Enfin, un petit mot pour les “preppers”, ces personnages qui vous fournissent des quêtes secondaires, parfois un peu étranges. On a pris plaisir à revenir les voir pour compléter leurs quêtes et obtenir des tas d’objets et compétences liés à leur condition. Certains auront même leur petit arc narratif avec cutscenes dédiées et items loufoques… Comme d’habitude avec Kojima, on oscille toujours entre le très sérieux et l’absurde assumé à 2000%. Il reste tant à dire sur Death Stranding 2 : nous avons sciemment gardé beaucoup d’éléments secrets, qu’il s’agisse de l’histoire, des lieux, de la Grève, très discrète, alors qu’elle donne son sous-titre au jeu, de la customisation, de la montée en puissance de notre perso, et même du fameux “Neil”, aperçu bandana au front dans le dernier trailer… Mais nous choisissons de nous arrêter là, à l’entrée, pour garder un peu de place pour le test...

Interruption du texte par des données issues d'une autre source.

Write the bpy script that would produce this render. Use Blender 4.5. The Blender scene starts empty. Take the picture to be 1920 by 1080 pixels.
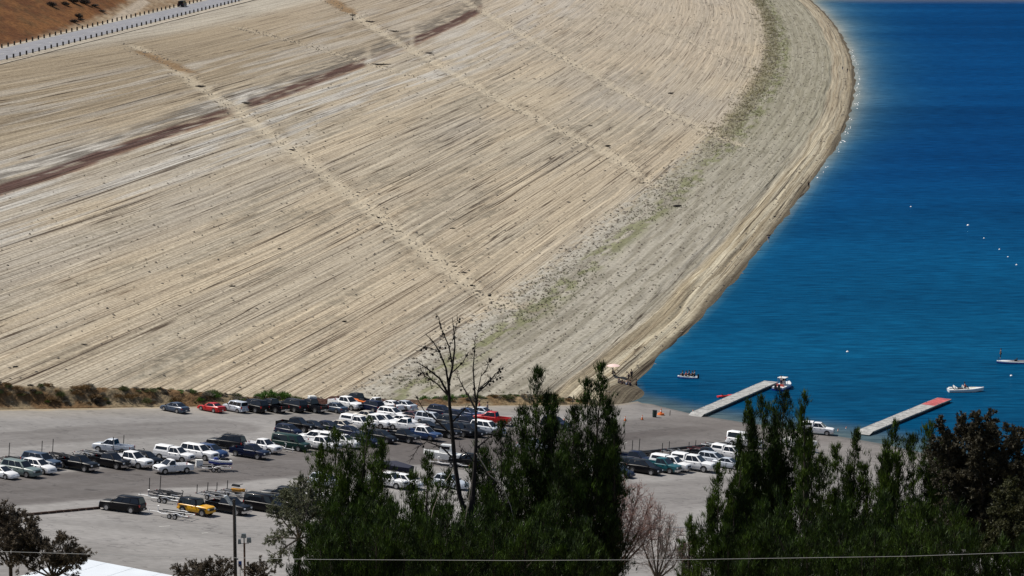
import bpy, math, random
import numpy as np
from mathutils import Matrix, Vector

# ------------------------------------------------------------------ camera, world, sun, exposure
SC = bpy.context.scene
COL = SC.collection
FPX, CAMZ, PITCH = 5200.0, 95.0, math.radians(8.96)
cam_d = bpy.data.cameras.new('camera')
cam_d.sensor_width = 36.0
cam_d.lens = FPX * 36.0 / 1920.0
cam_d.clip_start = 1.0
cam_d.clip_end = 9000.0
cam = bpy.data.objects.new('camera', cam_d)
COL.objects.link(cam)
cam.location = (0, 0, CAMZ)
cam.rotation_euler = (math.pi / 2 - PITCH, 0, 0)
SC.camera = cam

SUN_EL = math.radians(57)
SUN_DIR = Vector((-0.93, 0.26, 0)).normalized()          # horizontal direction towards the sun
sun_vec = Vector((SUN_DIR.x * math.cos(SUN_EL), SUN_DIR.y * math.cos(SUN_EL), math.sin(SUN_EL)))
W = bpy.data.worlds.new('World')
SC.world = W
W.use_nodes = True
wn = W.node_tree.nodes
wl = W.node_tree.links
sky = wn.new('ShaderNodeTexSky')
sky.sky_type = 'NISHITA'
sky.sun_disc = False
sky.sun_elevation = SUN_EL
sky.sun_rotation = math.atan2(SUN_DIR.x, SUN_DIR.y)
wn['Background'].inputs['Strength'].default_value = 0.075
wl.new(sky.outputs[0], wn['Background'].inputs['Color'])
sun_d = bpy.data.lights.new('sun', 'SUN')
sun_d.energy = 4.9
sun_d.angle = math.radians(0.53)
sun_d.color = (1.0, 0.95, 0.87)
sun = bpy.data.objects.new('sun', sun_d)
COL.objects.link(sun)
sun.location = (0, 0, 300)
sun.rotation_euler = sun_vec.to_track_quat('Z', 'Y').to_euler()
SC.view_settings.view_transform = 'Standard'
SC.view_settings.look = 'None'
SC.view_settings.gamma = 1.0
SC.view_settings.use_curve_mapping = False
SC.view_settings.exposure = 0.0
SC.render.engine = 'CYCLES'
SC.cycles.max_bounces = 4
SC.cycles.use_denoising = True

rng = np.random.default_rng(7)
random.seed(7)

# ------------------------------------------------------------------ survey: pixel of the photograph -> place
def ray(px, py):
    v = (540.0 - py) / FPX
    return np.array([(px - 960.0) / FPX, math.cos(PITCH) + v * math.sin(PITCH), -math.sin(PITCH) + v * math.cos(PITCH)])

def at_z(px, py, z):
    r = ray(px, py)
    t = (z - CAMZ) / r[2]
    return np.array([r[0] * t, r[1] * t, z])

def at_y(px, py, y):
    r = ray(px, py)
    t = y / r[1]
    return np.array([r[0] * t, y, CAMZ + r[2] * t])

# lot: one tilted asphalt plane running down into the lake as the launch ramp
SHORE_PX = [(1150, 700), (1200, 748), (1235, 758), (1300, 774), (1400, 789), (1500, 800), (1620, 810), (1700, 818), (1800, 840), (1960, 900)]
SHORE = np.array([at_z(px, py, 0.0)[:2] for px, py in SHORE_PX])
SHORE[0, 1] += 40
def lot_z(x, y):
    a = 0.3 - 0.0647 * (x - 22.0) - 0.0543 * (y - 480.0)
    b = 0.11 * (np.interp(x, SHORE[:, 0], SHORE[:, 1]) - y)
    h = np.clip(0.5 + 0.5 * (b - a) / 1.2, 0, 1)
    return b * (1 - h) + a * h - 1.2 * h * (1 - h)
LOT_N = Vector((0.0647, 0.0543, 1.0)).normalized()

def on_lot(px, py):
    r = ray(px, py)
    t = np.linspace(260, 540, 6000)
    k = int(np.argmax(CAMZ + r[2] * t < lot_z(r[0] * t, r[1] * t)))
    return np.array([r[0] * t[k], r[1] * t[k], CAMZ + r[2] * t[k]])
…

Vous comprenez maintenant pourquoi j’aime comparer cette suite à "Zelda : Tears of the Kingdom". Comme lui, Death Stranding 2 vise à améliorer chaque aspect de son aîné, il en étend les possibilités, le rend plus riche, plus dense, plus narratif, moins cryptique et plus abordable… Mais il fait cela en gommant au passage certains des traits qui avaient rendu le premier jeu si unique. Une expérience extrêmement abrupte, marginale. Death Stranding 2 souffre des mêmes améliorations que Zelda ToTK. Assurément, c’est un jeu qui plaira à un public bien plus vaste que le premier épisode, notamment ceux qui découvriront la licence avec cette suite et souhaitent y voir un jeu complet. Quant aux puristes, je pense que le sentiment d’avoir perdu quelques features que l’on jugeait essentielles à l’expérience, et qui tendait parfois au masochisme, sera vite remplacé par le plaisir qu’apporte cette nouvelle boucle de gameplay. La jouabilité est plus variée et intègre désormais l’action-infiltration au cœur de son ADN. Un hommage perpétuel à la saga Metal Gear Solid, saga de cœur et douleur fantôme d’Hideo Kojima, à laquelle Death Stranding semble vouloir, plus que jamais, se greffer. Une chose est certaine, on a qu’une hâte, c’est de continuer notre partie… Rendez-vous le 26 juin pour la sortie, et quelques jours avant pour notre test.